Folha de S. Paulo


Após quase um mês em SP, haitianos vindos do AC vão para abrigo

Após quase um mês, o salão da igreja Nossa Senhora da Paz amanheceu hoje vazio. Durante a noite, nem sombra dos haitianos que acamparam por ali desde o dia 11 de abril.

Para encontrá-los, não é preciso ir longe. A menos de 100 metros rua do Glicério abaixo, os 40 imigrantes que ainda não têm para onde ir –de uma leva de cerca de 2.200– foram instalados no novo abrigo provisório da Prefeitura de São Paulo.

Com dois dias de atraso, desde que foi anunciado pelo prefeito Fernando Haddad (PT), por volta das 21h de ontem, finalmente, os haitianos "se mudaram".

Para muitos, uma surpresa: há camas ali. Desde que saiu do Haiti, há cerca de 40 dias, Wendy Abrham, 44, não dorme em uma.

Ontem, passou o dia com dores de cabeça e pelo corpo. Acordou assim. Após ir a uma Unidade Básica de Saúde e receber três cartelas de analgésicos e outros remédios, sentiu-se agraciado pela sorte.
"Com cama é bem 'mejor'", disse, no melhor portunhol creole.

Abrham não espera passar muito tempo com a nova cama. Na verdade, diz que está de viagem marcada para o Paraná amanhã. Foi contratado por uma empresa.

Ele não sabe dizer ao certo que irá fazer lá. "Alguma coisa como... como habla?", mete as mãos nos bolsos como se neles procurasse as palavras. "Com carne... Frigorífico! É isso? Assim?"

CAMINHÃO

Mais velho do que a maioria dos colegas ao seu lado, Abrham pode não saber dizer exatamente o que vai fazer, mas sabe que está melhor do que o resto da família que deixou para trás em Porto Príncipe.
Após o terremoto de 2010, os trabalhos rarearam, conta. "Não dava mais lá. Mas vou trazer [mulher e dois filhos], um dia."

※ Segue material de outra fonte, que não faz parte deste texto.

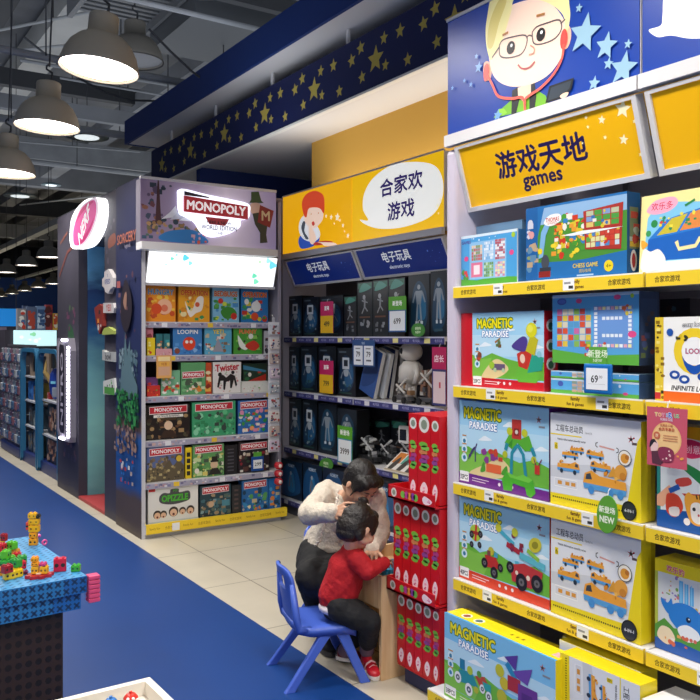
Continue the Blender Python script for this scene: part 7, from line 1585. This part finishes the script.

Alheio ao mal-estar que se formou entre os governos do Acre, de São Paulo e a prefeitura paulistana desde que os haitianos vindos de Brasiléia (AC) começaram a desembarcar na Barra Funda, o único sonho que ele ainda diz ter é conseguir comprar "mais pra frente" um pequeno caminhão, "como tinha no Haiti."

PROBLEMA

Já o desejo do italiano Paolo Parisi, padre responsável pela Missão Paz, que recebe os imigrantes, é mais imediato. "Agora, seria interessante o governo dar aos outros imigrantes o mesmo tratamento que estão recebendo os haitianos", afirma. "O problema é bem maior."

O padre sabe, no entanto, que o fluxo de haitianos para São Paulo não vai parar por aqui. Para hoje "ou amanhã", ele espera a chegada de uma nova leva. Um ônibus por dia, o que deve superar as 120 vagas do novo abrigo. "O primeiro está atrasado".

Em breve, o salão da igreja Nossa Senhora da Paz já deve ter novos inquilinos.